On Thu, 21 Oct 2004 12:10:28 -0700, Eric Niebler
<eric_at_[hidden]> wrote:
>
> Rogier van Dalen wrote:
> > On Wed, 20 Oct 2004 12:48:31 -0700, Eric Niebler
> > <eric_at_[hidden]> wrote:
> >
> >>I think the default should be UTF-16 encoding, and that the iterator
> >>should use a scheme like this to be random access. Rationale: there are
> >>string algorithms that benefit from random access (Boyer-Moore comes to
> >>mind).
> >
> >
> > Correct me if I'm wrong. From what I gather from a Google search,
> > Boyer-Moore is a fast string search algorithm. Why not use the
> > algorithm on the code units rather than codepoints? UTF-8 and UTF-16
> > are both not stateful, specifically to allow optimisations such as
> > this (as well as error recovery).
> >
>
>
> Searching a Unicode string for a particular bit pattern is not
> particularly meaningful because the same string can be represented with
> different bit patterns. Have I misinterpreted what you are suggesting?

If the strings are not normalised, that is correct.
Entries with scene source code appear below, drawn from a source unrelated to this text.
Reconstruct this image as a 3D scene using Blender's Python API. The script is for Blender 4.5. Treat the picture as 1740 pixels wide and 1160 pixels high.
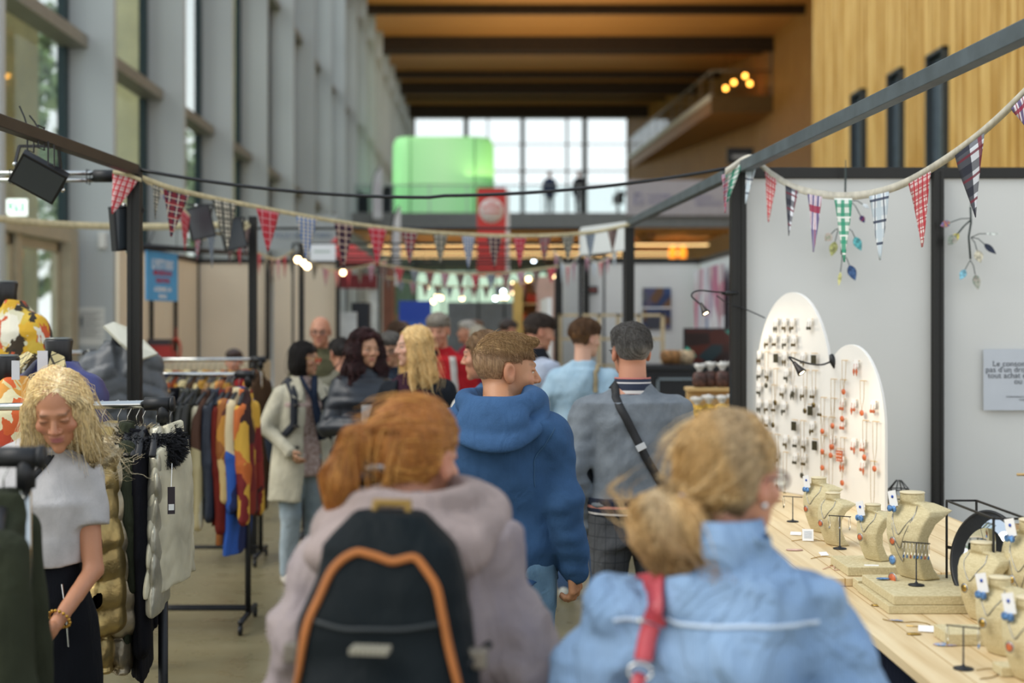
import bpy, math, random
import numpy as np
from mathutils import Vector, Matrix, Euler
random.seed(7); RNG = np.random.RandomState(11)
for o in list(bpy.data.objects): bpy.data.objects.remove(o)
SC = bpy.context.scene; COL = SC.collection
F = 2417.0; CX = 830.0; CY = 550.0; H = 1.72
# ---- camera -------------------------------------------------------------
cam_d = bpy.data.cameras.new('camera'); cam = bpy.data.objects.new('camera', cam_d); COL.objects.link(cam)
cam_d.sensor_width = 36.0; cam_d.lens = F/1740*36.0
cam.location = (0, 0, H); cam.rotation_euler = (math.pi/2, 0, 0)
cam_d.shift_x = (870-CX)/1740; cam_d.shift_y = -(580-CY)/1740
cam_d.clip_end = 400; cam_d.clip_start = .05
cam_d.dof.use_dof = True; cam_d.dof.focus_distance = 4.75; cam_d.dof.aperture_fstop = 2.0
SC.camera = cam
# ---- world, sun, exposure -------------------------------------------------
w = bpy.data.worlds.new('overcast_sky'); SC.world = w; w.use_nodes = True
nt = w.node_tree; nt.nodes.clear()
out = nt.nodes.new('ShaderNodeOutputWorld'); bg = nt.nodes.new('ShaderNodeBackground')
tc = nt.nodes.new('ShaderNodeTexCoord'); sp = nt.nodes.new('ShaderNodeSeparateXYZ'); cr = nt.nodes.new('ShaderNodeValToRGB')
nt.links.new(tc.outputs['Generated'], sp.inputs[0]); nt.links.new(sp.outputs['Z'], cr.inputs[0])
cr.color_ramp.elements[0].position = 0.0; cr.color_ramp.elements[0].color = (1, 1, 1, 1)
cr.color_ramp.elements[1].position = .6; cr.color_ramp.elements[1].color = (.50, .58, .68, 1)
nt.links.new(cr.outputs[0], bg.inputs[0]); bg.inputs[1].default_value = 1.4
nt.links.new(bg.outputs[0], out.inputs[0])
def sun(name, el, az, strength, angle, col):
    d = bpy.data.lights.new(name, 'SUN'); d.energy = strength; d.angle = math.radians(angle); d.color = col
    o = bpy.data.objects.new(name, d); COL.objects.link(o)
    # az: direction the light comes from, degrees from +X counter-clockwise; el: elevation
    v = Vector((math.cos(math.radians(az))*math.cos(math.radians(el)), math.sin(math.radians(az))*math.cos(math.radians(el)), math.sin(math.radians(el))))
    o.rotation_euler = v.to_track_quat('Z', 'Y').to_euler(); o.location = v*30
    return o
sun('daylight', 46, 198, 2.0, 40, (1, .95, .86))
SC.view_settings.view_transform = 'Standard'; SC.view_settings.look = 'None'
SC.view_settings.gamma = 1; SC.view_settings.exposure = 0.12; SC.view_settings.use_curve_mapping = False
SC.cycles.max_bounces = 7; SC.cycles.diffuse_bounces = 4; SC.cycles.glossy_bounces = 3; SC.cycles.transparent_max_bounces = 10
SC.cycles.transmission_bounces = 4; SC.cycles.sample_clamp_indirect = 4; SC.cycles.caustics_reflective = False; SC.cycles.caustics_refractive = False
SC.cycles.use_denoising = True
def P(px, py, Y):
    "the point at depth Y that shows at this place of the photograph"
    return Vector(((px-CX)/F*Y, Y, H+(CY-py)/F*Y))
def lin(c):
    if isinstance(c, str):
        c = [int(c[i:i+2], 16)/255 for i in (0, 2, 4)]
    return tuple((v/12.92 if v <= .04045 else ((v+.055)/1.055)**2.4) for v in c[:3])

# ---- materials --------------------------------------------------------------
MATS = {}
class NB:
    def __init__(s, name):
        s.m = bpy.data.materials.new(name); s.m.use_nodes = True; s.t = s.m.node_tree
        s.b = s.t.nodes['Principled BSDF']; s.out = s.t.nodes['Material Output']
    def n(s, typ, **kw):
        nd = s.t.nodes.new('ShaderNode'+typ)
        for k, v in kw.items():
            if k.startswith('i_'):
                key = k[2:]; key = int(key) if key.isdigit() else key.replace('_', ' ')
                if isinstance(v, bpy.types.NodeSocket): s.t.links.new(v, nd.inputs[key])
                else: nd.inputs[key].default_value = v
            else: setattr(nd, k, v)
        return nd
    def l(s, a, b): s.t.links.new(a, b)
    def coord(s, kind='Object', scale=(1, 1, 1), rot=(0, 0, 0)):
        c = s.n('TexCoord'); mp = s.n('Mapping'); s.l(c.outputs[kind], mp.inputs[0])
        mp.inputs['Scale'].default_value = scale; mp.inputs['Rotation'].default_value = rot
        return mp.outputs[0]
    def ramp(s, fac, stops, const=False):
        r = s.n('ValToRGB'); s.l(fac, r.inputs[0]); cr = r.color_ramp
        if const: cr.interpolation = 'CONSTANT'
        while len(cr.elements) < len(stops): cr.elements.new(.5)
        for e, (p, c) in zip(cr.elements, stops): e.position = p; e.color = (*lin(c), 1)
        return r.outputs[0]
    def mix(s, fac, a, b, blend='MIX'):
        m = s.n('MixRGB', blend_type=blend)
        for v, i in ((fac, 0), (a, 1), (b, 2)):
            if isinstance(v, bpy.types.NodeSocket): s.l(v, m.inputs[i])
            elif i == 0: m.inputs[0].default_value = v
            else: m.inputs[i].default_value = (*lin(v), 1)
        return m.outputs[0]
    def base(s, c):
        if isinstance(c, bpy.types.NodeSocket): s.l(c, s.b.inputs['Base Color'])
        else: s.b.inputs['Base Color'].default_value = (*lin(c), 1)
    def set(s, **kw):
        for k, v in kw.items(): s.b.inputs[k.replace('_', ' ')].default_value = v
        return s
    def bump(s, h, strength=.3, dist=.005):
        b = s.n('Bump'); b.inputs['Strength'].default_value = strength; b.inputs['Distance'].default_value = dist
        s.l(h, b.inputs['Height']); s.l(b.outputs[0], s.b.inputs['Normal'])
def math_(nb, op, a, b=None, c=None):
    m = nb.n('Math', operation=op)
    for i, v in enumerate((a, b, c)):
        if v is None: continue
        if isinstance(v, bpy.types.NodeSocket): nb.l(v, m.inputs[i])
        else: m.inputs[i].default_value = v
    return m.outputs[0]
def plain(c, rough=.6, metal=0, spec=.5, name=None, noise=.06, scale=6, bump=0, bscale=60, sheen=0):
    key = ('plain', c, rough, metal, noise, bump, sheen, scale, bscale)
    if key in MATS: return MATS[key]
    nb = NB(name or 'surface'); cc = nb.coord()
    if noise:
        n = nb.n('TexNoise', i_Vector=cc, i_Scale=scale, i_Detail=3.0)
        dark = tuple(max(0, v*(1-noise*2)) for v in rgb(c)); lite = tuple(min(1, v*(1+noise)) for v in rgb(c))
        nb.base(nb.ramp(n.outputs[0], [(.3, dark), (.7, lite)]))
    else: nb.base(c)
    nb.set(Roughness=rough, Metallic=metal); nb.b.inputs['Specular IOR Level'].default_value = spec
    if sheen: nb.b.inputs['Sheen Weight'].default_value = sheen
    if bump:
        n2 = nb.n('TexNoise', i_Vector=cc, i_Scale=float(bscale), i_Detail=4.0); nb.bump(n2.outputs[0], bump, .01)
    MATS[key] = nb.m; return nb.m
def rgb(c):
    return tuple(int(c[i:i+2], 16)/255 for i in (0, 2, 4)) if isinstance(c, str) else c
def fabric(c, rough=.85, folds=.25, weave=300, c2=None, name='fabric'):
    key = ('fabric', c, rough, folds, weave, c2)
    if key in MATS: return MATS[key]
    nb = NB(name); cc = nb.coord()
    n = nb.n('TexNoise', i_Vector=cc, i_Scale=7.0, i_Detail=5.0, i_Roughness=.6)
    d = c2 or tuple(v*.86 for v in rgb(c))
    fine = nb.n('TexNoise', i_Vector=cc, i_Scale=float(weave), i_Detail=2.0)
    a = nb.ramp(n.outputs[0], [(.32, d), (.62, c)])
    b = nb.mix(math_(nb, 'MULTIPLY', fine.outputs[0], .3), a, tuple(v*.7 for v in rgb(c)))
    nb.base(b); nb.set(Roughness=rough); nb.b.inputs['Specular IOR Level'].default_value = .12
    n3 = nb.n('TexNoise', i_Vector=nb.coord(scale=(9, 9, 3.5)), i_Scale=1.6, i_Detail=4.0, i_Distortion=.9)
    h = math_(nb, 'ADD', math_(nb, 'MULTIPLY', n3.outputs[0], 1.0), math_(nb, 'MULTIPLY', fine.outputs[0], .06))
    nb.bump(h, folds, .05); MATS[key] = nb.m; return nb.m
def emit(c, s, name='lamp_glow'):
    key = ('emit', c, s)
    if key in MATS: return MATS[key]
    nb = NB(name); nb.base(c); nb.b.inputs['Emission Color'].default_value = (*lin(c), 1); nb.b.inputs['Emission Strength'].default_value = s
    MATS[key] = nb.m; return nb.m
def glass(c='f6faf8', mix=.05, rough=.02, name='window_glass'):
    key = ('glass', c, mix, rough)
    if key in MATS: return MATS[key]
    nb = NB(name); t = nb.n('BsdfTransparent'); t.inputs[0].default_value = (*lin(c), 1)
    g = nb.n('BsdfGlossy'); g.inputs['Roughness'].default_value = rough; g.inputs[0].default_value = (.9, .95, 1, 1)
    fr = nb.n('Fresnel'); fr.inputs[0].default_value = 1.35
    m = nb.n('MixShader'); nb.l(math_(nb, 'MULTIPLY', fr.outputs[0], mix*6), m.inputs[0]); nb.l(t.outputs[0], m.inputs[1]); nb.l(g.outputs[0], m.inputs[2])
    nb.l(m.outputs[0], nb.out.inputs['Surface']); MATS[key] = nb.m; return nb.m

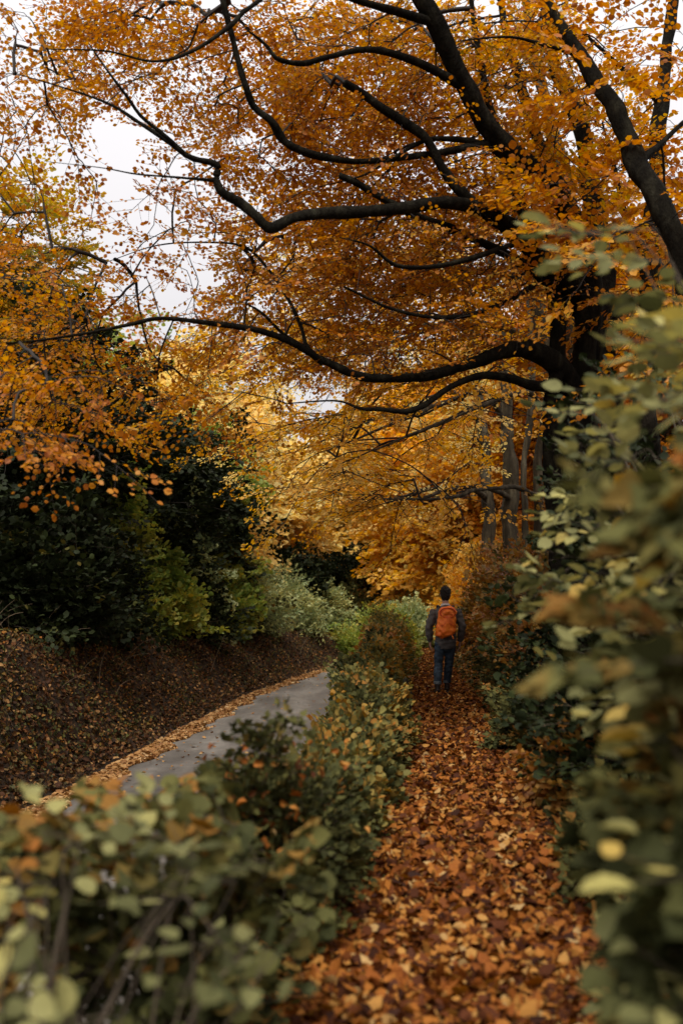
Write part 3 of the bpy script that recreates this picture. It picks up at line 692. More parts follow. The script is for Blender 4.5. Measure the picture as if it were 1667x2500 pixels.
HG = 'hedge shrubs between the road and the footpath'
def pxX(px, d): return (px-833.5)/FPX*d
hedge = [
 (800, 6.9, .36, .6, .48, 'hedge_mix', 300, .042, .75, 'round', 'low brown and olive hedge clump between the ivy mound and the dark clump'),
 (875, 9.4, .42, .7, .62, 'ivy', 330, .042, .8, 'ivy', 'low dark hedge clump with yellow tips, second from the near ivy mound'),
 (925, 17.0, .38, .9, .85, 'ivy', 330, .05, .9, 'ivy', 'dark low hedge clump level with the walker\'s feet'),
 (945, 20.8, .5, 1.2, 1.0, 'hedge_mix', 330, .05, 1., 'beech', 'golden brown hedge clump beyond the walker, left of his hand'),
 # px, d, rx, ry, H, mat, n, leaf, scale, shape, label
 (902, 10.9, .46, .75, .80, 'hedge_mix', 420, .045, .8, 'round', 'dense dark green and yellow hedge shrub left of the walker beside the fence post'),
 (885, 12.7, .42, .9, .86, 'ivy', 400, .045, .8, 'ivy', 'ivy-covered hedge shrub against the road, behind the dense yellow-green one'),
 (845, 7.9, .38, .6, .56, 'hedge_mix', 330, .045, .9, 'round', 'yellow-green and brown leafy shrub at the near end of the sharp hedge'),
 (920, 15.2, .36, 1.0, .82, 'hedge_mix', 380, .05, .9, 'round', 'golden-topped hedge shrub just left of the walker\'s legs'),
 (925, 18.6, .40, 1.5, 1.0, 'rust', 420, .055, 1., 'beech', 'rusty brown hedge shrub humping up left of the walker'),
 (950, 23.0, .55, 1.8, 1.15, 'hedge_mix', 420, .06, 1.1, 'beech', 'mixed gold and green hedge shrub sloping down to the bend'),
 (965, 28.0, .6, 1.9, 1.3, 'lime', 400, .07, 1.2, 'beech', 'olive green hedge shrub level with the walker\'s pack'),
 (1010, 33.5, 1.2, 1.8, 1.5, 'pale_bush', 420, .08, 1.4, 'beech', 'pale green hedge shrub where the footpath turns out of sight'),
 (770, 5.9, .30, .60, .62, 'ivy', 230, .045, .75, 'ivy', 'low dark ivy clump beside the footpath in the middle foreground'),
]
for i, (a, d, rx, ry, H, mt, n, lf, sc, shp, lb) in enumerate(hedge):
    shrub('hedge_shrub', lb, pxX(a, d), d, rx, ry, H, mt, n, 120+i, leaf=lf, scale=sc, shape=shp, group=HG, base_z=0.0 if d > 6 else -.02, cat='shrub')
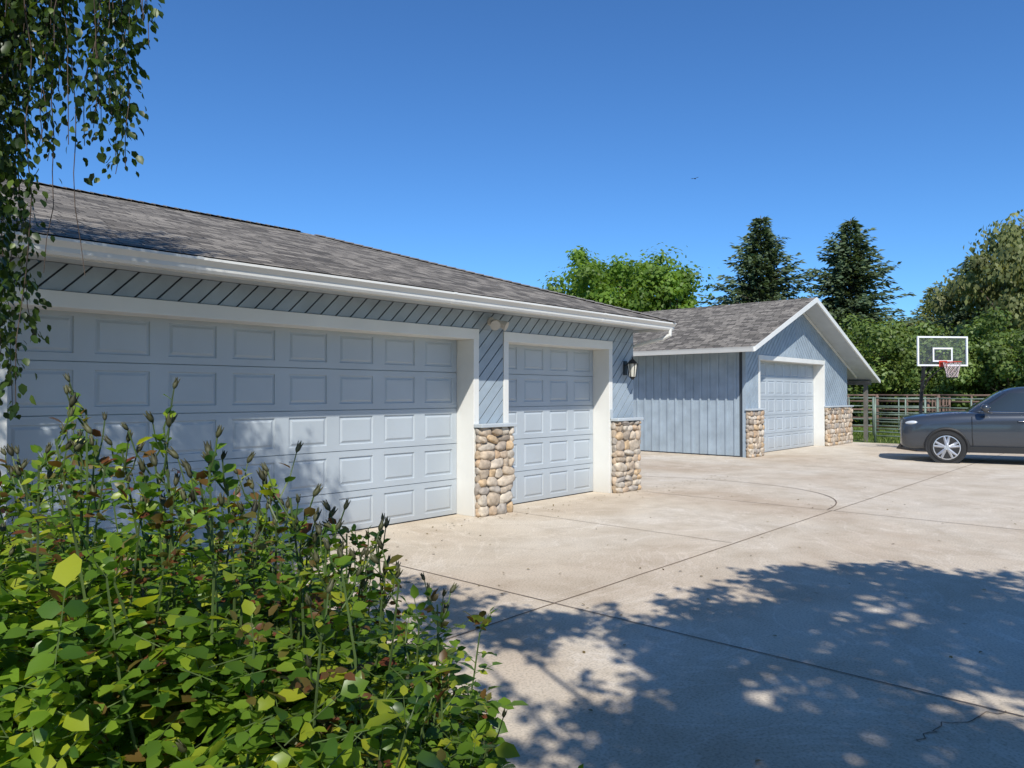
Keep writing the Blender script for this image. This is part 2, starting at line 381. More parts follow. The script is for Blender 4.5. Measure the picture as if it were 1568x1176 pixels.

However, if the strings are normalised (to the same form), then the
codepoint patter will be the same; and so will the code unit pattern
(through the way UTF-8 and UTF-16 are specified). If you search a
Unicode string for a substring using code units, you *will* find all
matches, plus some bogus matches. For example, if you're looking for
"can" you will match "cañ" too, in normalisation form D. To get rid of
these bogus matches, all you have to do is check that no combining
marks are following, and otherwise, proceed to the next match.
So Boyer-Moore may be used on the code units, as long as it is checked
that a match includes full abstract characters only.

Hope this makes clearer what I'm trying to say.